Brightly-dressed locals from the Nyanga township welcomed the royal couple.

Brightly-dressed locals from the Nyanga township welcomed the royal couple. Photo: AAP

The Duke and Duchess of Sussex have begun the first leg of their African tour with a three-day visit to Cape Town before Prince Harry heads off on his own.

Prince Harry, his wife Meghan Markle and their four-month-old son Archie have arrived in Cape Town to kick off a 10-day visit to southern Africa in which Harry will follow in the footsteps of his late mother, Princess Diana.

The Duke and Duchess of Sussex, whose British Airways flight was severely delayed, were greeted on Monday in the township of Nyanga by children in brightly coloured traditional attire, singing and dancing to the sounds of a marimba band.

There was no sign of baby Archie as the duke, in a casual, unbuttoned shirt and the duchess, in a summery black and white dress and espadrilles, spoke to people in the community as they made their way to a children’s self-defence workshop.

Nyanga, a settlement outside the city of Cape Town, is one of the most dangerous areas in South Africa with recently released crime statistics revealing it as the murder capital of the country.

Many of the children meeting the royals there have been affected by violence in the neighbourhood.

According to the official schedule, the couple was to visit the District Six Museum to learn about how 60,000 people were forcibly removed from their homes during the apartheid era, when South Africa’s government tried to segregate the different racial groups.

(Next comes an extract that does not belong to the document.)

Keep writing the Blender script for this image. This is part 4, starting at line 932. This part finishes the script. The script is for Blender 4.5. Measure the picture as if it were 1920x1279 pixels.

The duke and duchess will then join a community cooking activity with former District Six residents at the nearby Homecoming Centre.

The British high commissioner to South Africa, Nigel Casey, told local broadcaster eNCA the trip was important for both countries, not only for trade and industry, but because of the social “ties that bind our two societies together”.

During their three days together in Cape Town, the couple will visit social and environmental projects and meet Archbishop Emeritus Desmond Tutu, a prominent anti-apartheid activist, as well as faith representatives and young leaders.

Harry will then travel alone to Botswana, Angola and Malawi, where he will do everything from planting trees in a natural reserve and witnessing an anti-poaching exercise to visiting HIV/AIDS projects.

An emotional highlight is expected to come in the Angolan province of Huambo, where he will visit the location of a famous picture of Princess Diana taken at a de-mining site in 1997. An orthopaedic centre she also visited will be renamed in her honour.

Harry will reunite with Meghan in South Africa on October 1, a day before they wrap up their trip in Johannesburg.

British media have reported that the couple might at some point consider moving to Africa, a continent they are both known to be particularly fond of. Harry took Meghan to Botswana soon after they first met.

“Africa [is] a region of the world that over the past two decades has been a second home to me,” Harry wrote on Instagram a few weeks before the trip, their first official tour as a family.

The couple, recently criticised for taking several flights on private jets, flew commercially for this trip.